I have gone from victim and survivor to thriver. My life now is one that I am thankful for. Peace and Love are like gentle whispers in my mind. I am comforted in knowing, Life Does Get Better. Love always wins if you have the courage to open your heart and let it in.


Sunday, October 16, 2011

What weekend?

 This weekend has been a strange one.  Not bad.  Strange.

I have slept most of it away.  I think for several reasons I slept through it.
1-I don't want to do one more thing.  I am tired.
2-I don't want to think one more thing.  It hurts.
3-I am a sleepy girl.

I could perseverate over the reasons I feel the three things above.
That would only cause me to become more tired.
Truth:

I wish everyone I loved, loved my family the way I do.  It would make things so much easier.

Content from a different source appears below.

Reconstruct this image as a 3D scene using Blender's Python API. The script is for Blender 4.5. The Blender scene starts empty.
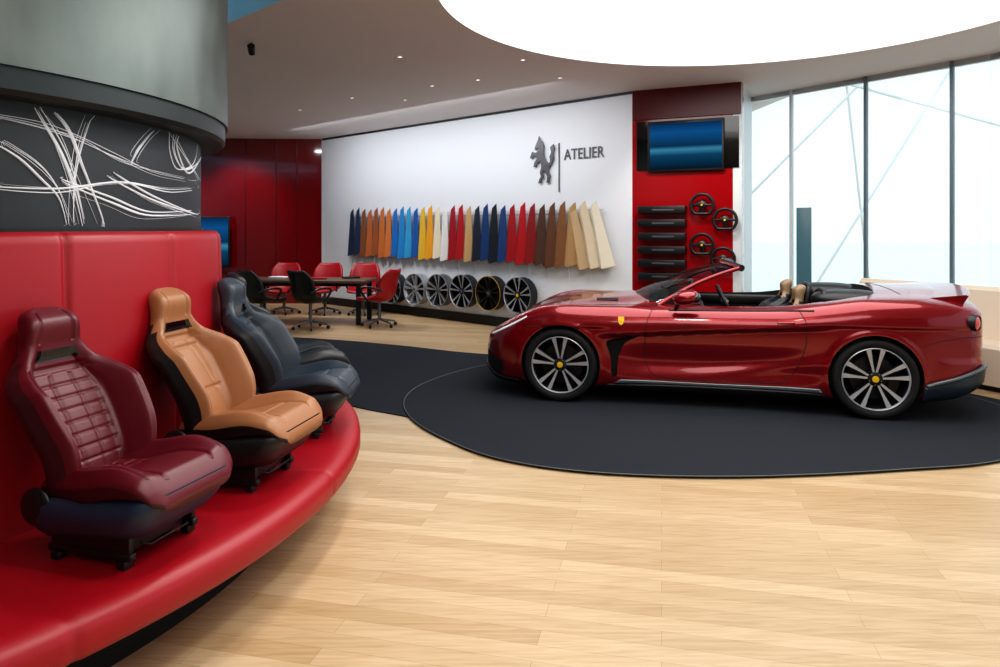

I wish work wasn't so stinking busy and full of unrest right now.  It would make things so much easier.

I am thankful for my bed and my pillow.



Photobucket

8 comments:

Helen said...

It's tough when the people we care about aren't in harmony with each other. Nothing feels quite right. Sleep is good ... especially with a good bed and nice pillow. Hang in there, lots of support surrounds you even though you may not be able to see and touch it.

Brian Miller said...

sleep well friend...get your rest...and you can not change anyone...

Rob-bear said...

Hope you're feeling much better tomorrow, which is actually later today.
Rest well, good lady.

Mel said...

I am grateful you had time for the rest you needed. Hope it helped!

Amy said...

I ♥ U! (and your family!)

lori said...

sorry you are weary friend. Hope rest has come since you wrote this :)

Nezzy said...

(takin' deep breath to make like Ginger Rogers here)...Sooooooo, take a deep breath, pick yourself up, dust yourself off, start all over again!!! Sorry, I truly have no self~control.

Sweetie, I'm sorry your havin' a tough time now. Too stinkin' others don't think the was we do but God did make us all unique.

I love you and I know that I'd adore your family too!!!

You have yourself a blessed and beautiful day my friend. Things will look better tomorrow :o)

Vodka Mom said...

i hope that you are sleeping now, my friend.